Fazer passar o sonho pelo corpo de alguém ou ouvi-lo da voz de alguém, significa reconhecer que a promessa de beijar os lábios cumpridos do nosso pedido, é experimentar viver no sonho mas sem ele. Sonho misturado no sangue é a voz da promessa que vamos clamando ao Mundo para nós; sonho misturado na saliva e no pó do caminho é o vir morar connosco no lugar da nossa vontade, o humilde desejo que o outro seja o chão onde se espelha o nosso céu.

Das pequenas memórias

Pensou na sobrevivência do nosso amor pelas coisas acima da impossibilidade delas connosco. Tinha saudades imensas vezes. Ela aparecia numa brecha do corpo aparentemente inteiro dos dias. E trazia de volta pequenos pormenores que a proximidade não deixava que se notassem.
Com a distância, como um gigante entre corpos, as pequenas memórias eram a sua forma de saber o que fora realmente seu no caminho.
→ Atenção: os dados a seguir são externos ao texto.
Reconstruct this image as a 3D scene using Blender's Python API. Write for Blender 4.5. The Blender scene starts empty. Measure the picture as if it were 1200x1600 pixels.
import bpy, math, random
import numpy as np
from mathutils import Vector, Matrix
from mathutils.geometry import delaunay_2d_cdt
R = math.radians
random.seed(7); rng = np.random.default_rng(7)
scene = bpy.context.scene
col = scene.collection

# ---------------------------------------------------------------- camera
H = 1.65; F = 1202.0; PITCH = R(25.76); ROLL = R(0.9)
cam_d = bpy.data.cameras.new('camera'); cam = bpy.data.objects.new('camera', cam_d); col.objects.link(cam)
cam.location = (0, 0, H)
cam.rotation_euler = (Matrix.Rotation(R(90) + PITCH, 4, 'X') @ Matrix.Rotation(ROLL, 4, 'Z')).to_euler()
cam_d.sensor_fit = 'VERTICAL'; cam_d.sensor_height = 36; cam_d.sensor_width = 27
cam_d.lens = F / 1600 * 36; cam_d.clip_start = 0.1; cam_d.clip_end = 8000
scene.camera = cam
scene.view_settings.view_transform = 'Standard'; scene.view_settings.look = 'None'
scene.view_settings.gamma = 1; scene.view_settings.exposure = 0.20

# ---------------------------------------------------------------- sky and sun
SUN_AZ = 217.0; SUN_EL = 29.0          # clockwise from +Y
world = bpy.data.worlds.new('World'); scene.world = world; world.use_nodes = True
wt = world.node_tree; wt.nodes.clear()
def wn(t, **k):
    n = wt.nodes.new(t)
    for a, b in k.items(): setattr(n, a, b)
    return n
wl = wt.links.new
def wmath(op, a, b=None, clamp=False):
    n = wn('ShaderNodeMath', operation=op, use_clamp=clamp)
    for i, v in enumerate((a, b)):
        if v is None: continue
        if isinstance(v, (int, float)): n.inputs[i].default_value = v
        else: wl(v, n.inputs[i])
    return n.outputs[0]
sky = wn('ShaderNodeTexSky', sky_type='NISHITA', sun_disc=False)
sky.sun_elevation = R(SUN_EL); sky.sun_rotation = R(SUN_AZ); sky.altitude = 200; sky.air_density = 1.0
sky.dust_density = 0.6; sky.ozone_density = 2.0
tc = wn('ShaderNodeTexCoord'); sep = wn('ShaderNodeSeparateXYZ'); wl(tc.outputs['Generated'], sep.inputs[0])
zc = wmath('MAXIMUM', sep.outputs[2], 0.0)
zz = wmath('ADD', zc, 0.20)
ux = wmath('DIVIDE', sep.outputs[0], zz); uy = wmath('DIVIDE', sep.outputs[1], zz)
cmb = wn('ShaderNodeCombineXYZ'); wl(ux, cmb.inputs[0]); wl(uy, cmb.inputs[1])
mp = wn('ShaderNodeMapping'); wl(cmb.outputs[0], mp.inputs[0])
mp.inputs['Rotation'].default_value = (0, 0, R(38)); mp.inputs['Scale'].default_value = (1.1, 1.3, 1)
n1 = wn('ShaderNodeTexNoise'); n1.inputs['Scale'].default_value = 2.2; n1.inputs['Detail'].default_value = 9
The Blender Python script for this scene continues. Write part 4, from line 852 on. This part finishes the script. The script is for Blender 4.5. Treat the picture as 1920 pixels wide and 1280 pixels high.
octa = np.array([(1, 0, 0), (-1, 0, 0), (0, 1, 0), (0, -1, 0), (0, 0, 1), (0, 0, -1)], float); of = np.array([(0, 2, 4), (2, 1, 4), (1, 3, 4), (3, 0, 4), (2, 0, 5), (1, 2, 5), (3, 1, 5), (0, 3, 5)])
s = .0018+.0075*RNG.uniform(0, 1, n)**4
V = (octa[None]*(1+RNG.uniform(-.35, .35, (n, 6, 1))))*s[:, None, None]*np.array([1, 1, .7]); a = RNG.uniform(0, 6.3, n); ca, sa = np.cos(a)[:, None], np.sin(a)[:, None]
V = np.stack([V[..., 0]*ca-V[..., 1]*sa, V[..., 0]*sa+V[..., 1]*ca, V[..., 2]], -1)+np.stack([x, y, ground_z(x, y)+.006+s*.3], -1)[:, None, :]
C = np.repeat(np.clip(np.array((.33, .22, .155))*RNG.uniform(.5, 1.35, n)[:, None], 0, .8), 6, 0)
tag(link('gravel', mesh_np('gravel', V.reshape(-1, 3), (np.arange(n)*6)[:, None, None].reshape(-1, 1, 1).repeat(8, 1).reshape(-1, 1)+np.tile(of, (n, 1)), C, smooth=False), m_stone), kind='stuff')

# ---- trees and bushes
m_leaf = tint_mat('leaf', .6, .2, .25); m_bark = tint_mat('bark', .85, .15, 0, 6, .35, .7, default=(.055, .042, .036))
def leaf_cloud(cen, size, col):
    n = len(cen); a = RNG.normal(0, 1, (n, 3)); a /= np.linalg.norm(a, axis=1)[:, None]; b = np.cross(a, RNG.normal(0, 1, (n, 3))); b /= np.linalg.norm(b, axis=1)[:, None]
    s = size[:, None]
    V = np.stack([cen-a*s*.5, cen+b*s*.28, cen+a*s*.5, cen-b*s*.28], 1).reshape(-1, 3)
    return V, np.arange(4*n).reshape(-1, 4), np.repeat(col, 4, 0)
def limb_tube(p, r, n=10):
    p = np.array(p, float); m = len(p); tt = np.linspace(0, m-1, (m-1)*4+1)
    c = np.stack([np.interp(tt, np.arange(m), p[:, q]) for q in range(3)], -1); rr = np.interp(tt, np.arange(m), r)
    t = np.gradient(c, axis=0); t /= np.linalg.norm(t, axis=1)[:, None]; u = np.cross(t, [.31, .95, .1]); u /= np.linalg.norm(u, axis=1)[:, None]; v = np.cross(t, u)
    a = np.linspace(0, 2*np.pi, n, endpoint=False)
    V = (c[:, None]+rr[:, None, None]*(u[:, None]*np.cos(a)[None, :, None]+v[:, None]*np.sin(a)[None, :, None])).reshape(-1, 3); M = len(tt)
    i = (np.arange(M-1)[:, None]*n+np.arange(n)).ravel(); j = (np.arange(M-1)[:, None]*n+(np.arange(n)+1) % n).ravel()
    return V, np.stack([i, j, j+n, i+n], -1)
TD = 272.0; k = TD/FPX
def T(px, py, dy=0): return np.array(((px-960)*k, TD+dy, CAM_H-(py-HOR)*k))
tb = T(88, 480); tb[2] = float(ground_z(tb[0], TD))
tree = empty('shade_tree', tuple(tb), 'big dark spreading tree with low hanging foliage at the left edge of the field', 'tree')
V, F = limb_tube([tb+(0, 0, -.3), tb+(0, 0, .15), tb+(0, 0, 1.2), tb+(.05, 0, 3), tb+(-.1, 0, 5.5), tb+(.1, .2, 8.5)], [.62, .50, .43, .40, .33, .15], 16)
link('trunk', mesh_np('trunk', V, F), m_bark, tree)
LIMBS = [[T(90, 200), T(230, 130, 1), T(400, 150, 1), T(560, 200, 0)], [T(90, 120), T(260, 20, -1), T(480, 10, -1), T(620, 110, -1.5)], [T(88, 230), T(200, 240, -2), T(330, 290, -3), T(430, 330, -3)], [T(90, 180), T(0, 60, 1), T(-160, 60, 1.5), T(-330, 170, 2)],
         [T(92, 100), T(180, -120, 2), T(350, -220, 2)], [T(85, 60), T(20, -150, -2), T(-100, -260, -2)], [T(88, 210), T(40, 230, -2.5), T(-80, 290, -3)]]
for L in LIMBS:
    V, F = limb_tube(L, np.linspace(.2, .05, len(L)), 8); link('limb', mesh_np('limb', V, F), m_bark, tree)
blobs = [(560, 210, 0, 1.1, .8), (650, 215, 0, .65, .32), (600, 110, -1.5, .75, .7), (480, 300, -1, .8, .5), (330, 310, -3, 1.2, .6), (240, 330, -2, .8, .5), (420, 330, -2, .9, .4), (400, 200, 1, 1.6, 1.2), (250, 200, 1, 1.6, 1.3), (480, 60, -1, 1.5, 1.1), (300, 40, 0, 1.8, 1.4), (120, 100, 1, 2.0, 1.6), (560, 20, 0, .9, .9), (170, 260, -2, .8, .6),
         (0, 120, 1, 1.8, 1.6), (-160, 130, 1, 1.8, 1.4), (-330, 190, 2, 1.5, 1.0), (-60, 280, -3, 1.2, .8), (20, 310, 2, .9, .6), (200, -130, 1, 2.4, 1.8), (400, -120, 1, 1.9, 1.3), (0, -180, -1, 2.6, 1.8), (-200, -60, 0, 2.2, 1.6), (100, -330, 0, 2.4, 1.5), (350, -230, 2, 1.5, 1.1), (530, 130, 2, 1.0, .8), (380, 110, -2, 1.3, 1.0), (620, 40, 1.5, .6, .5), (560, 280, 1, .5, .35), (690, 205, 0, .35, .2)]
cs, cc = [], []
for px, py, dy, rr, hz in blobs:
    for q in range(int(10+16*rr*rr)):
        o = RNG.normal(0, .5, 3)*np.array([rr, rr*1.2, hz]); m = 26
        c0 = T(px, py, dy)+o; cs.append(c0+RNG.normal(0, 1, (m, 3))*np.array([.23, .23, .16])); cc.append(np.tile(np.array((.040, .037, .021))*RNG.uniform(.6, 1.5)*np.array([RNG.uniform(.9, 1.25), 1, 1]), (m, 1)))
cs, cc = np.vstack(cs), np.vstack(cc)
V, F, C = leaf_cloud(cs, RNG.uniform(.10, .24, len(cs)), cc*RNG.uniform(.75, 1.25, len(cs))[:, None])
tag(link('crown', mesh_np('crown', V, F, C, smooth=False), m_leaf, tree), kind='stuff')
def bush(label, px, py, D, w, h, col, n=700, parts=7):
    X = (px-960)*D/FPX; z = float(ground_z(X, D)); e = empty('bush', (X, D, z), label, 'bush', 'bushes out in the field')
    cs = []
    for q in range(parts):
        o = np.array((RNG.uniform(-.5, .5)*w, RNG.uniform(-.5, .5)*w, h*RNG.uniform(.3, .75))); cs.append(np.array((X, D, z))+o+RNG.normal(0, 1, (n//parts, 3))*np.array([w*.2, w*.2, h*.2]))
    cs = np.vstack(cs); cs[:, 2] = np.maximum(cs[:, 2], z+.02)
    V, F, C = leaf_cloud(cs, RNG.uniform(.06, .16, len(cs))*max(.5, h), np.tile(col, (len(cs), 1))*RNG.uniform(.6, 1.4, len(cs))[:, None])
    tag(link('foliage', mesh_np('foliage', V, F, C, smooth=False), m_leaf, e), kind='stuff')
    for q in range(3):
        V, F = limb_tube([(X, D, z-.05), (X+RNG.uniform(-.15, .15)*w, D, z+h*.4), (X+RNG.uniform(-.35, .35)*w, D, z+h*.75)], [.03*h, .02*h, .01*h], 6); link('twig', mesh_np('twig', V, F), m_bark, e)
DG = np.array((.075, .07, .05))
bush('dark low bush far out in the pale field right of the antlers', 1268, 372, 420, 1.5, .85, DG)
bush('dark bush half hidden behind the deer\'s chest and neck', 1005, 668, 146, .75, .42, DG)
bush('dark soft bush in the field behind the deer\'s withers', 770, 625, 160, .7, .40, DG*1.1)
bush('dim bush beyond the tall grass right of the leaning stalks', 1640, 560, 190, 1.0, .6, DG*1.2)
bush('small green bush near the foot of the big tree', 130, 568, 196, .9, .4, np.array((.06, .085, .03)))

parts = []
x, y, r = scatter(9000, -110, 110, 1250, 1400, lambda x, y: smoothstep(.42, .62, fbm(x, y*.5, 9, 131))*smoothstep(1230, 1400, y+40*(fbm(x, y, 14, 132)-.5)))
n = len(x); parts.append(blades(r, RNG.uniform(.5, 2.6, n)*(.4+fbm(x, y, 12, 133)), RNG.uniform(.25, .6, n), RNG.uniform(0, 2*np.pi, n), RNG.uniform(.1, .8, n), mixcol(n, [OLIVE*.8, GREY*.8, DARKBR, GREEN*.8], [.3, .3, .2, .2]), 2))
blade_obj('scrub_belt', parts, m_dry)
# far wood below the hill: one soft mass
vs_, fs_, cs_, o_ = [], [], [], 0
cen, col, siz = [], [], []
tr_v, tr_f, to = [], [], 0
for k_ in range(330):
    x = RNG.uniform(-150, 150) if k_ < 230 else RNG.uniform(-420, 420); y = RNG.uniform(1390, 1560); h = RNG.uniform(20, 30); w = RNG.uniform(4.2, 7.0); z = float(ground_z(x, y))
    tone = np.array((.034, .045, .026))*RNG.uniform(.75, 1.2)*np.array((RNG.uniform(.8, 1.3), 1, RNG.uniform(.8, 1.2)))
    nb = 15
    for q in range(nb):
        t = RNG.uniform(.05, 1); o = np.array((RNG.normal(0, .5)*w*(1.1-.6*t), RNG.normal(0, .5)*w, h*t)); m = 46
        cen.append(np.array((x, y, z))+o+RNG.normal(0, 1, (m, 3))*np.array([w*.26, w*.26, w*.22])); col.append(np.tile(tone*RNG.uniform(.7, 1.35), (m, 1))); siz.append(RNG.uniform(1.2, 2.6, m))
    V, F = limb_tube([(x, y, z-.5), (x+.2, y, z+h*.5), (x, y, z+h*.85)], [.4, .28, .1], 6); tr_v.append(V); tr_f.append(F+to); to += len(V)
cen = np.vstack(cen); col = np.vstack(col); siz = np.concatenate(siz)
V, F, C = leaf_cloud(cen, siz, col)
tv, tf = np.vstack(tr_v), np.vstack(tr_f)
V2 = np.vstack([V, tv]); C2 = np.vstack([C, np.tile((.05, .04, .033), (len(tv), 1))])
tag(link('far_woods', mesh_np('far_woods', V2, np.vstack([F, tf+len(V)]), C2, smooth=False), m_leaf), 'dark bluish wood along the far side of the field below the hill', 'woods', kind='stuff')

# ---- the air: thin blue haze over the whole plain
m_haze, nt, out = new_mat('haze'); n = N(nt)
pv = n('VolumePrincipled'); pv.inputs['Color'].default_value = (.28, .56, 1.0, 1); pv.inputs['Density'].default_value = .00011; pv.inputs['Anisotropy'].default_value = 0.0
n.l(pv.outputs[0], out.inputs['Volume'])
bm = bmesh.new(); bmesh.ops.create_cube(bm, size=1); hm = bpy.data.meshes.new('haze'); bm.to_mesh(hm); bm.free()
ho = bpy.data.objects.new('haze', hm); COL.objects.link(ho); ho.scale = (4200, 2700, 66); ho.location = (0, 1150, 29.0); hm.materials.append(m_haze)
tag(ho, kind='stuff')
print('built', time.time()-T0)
Não se demorava muito nelas - não queria que elas doessem. Pensava nelas como pedaços de verdade a que não se agarrava. Porque à verdade, se lhe juntamos orgulho, acabamos de mãos vazias.
Tinha desistido de saber se o que sentira existira no Mundo como nele. Não se importava de ter no peito uma dessas promessas silenciosas para contar a um corpo que já não vem. Não se importava que fosse nas costas do Mundo que as coisas existiam mais para si.
Sentava o corpo num banco e ficava boiando no silêncio leve e luminoso do ar da Primavera. E recordava-se dos pormenores minúsculos de que era feita a nossa grandeza. O amor não é um lugar grande. É feito dessas pequenas coisas que nos fazem todos de alguém. É feito desse céu de barro que somos nós.
Não deixaria de guardar em si aquilo que fora seu tão longe do Mundo. Talvez voltasse aos sítios onde fora feliz. Apesar das ausências, ainda havia o caminho. E ele continuava nele porque a felicidade também vive no amor solitário pelas coisas, depois do fim.

quinta-feira, 2 de abril de 2009

Quoting

"Nascemos absolutamente necessitados de amor, mas quase nada capazes de amar."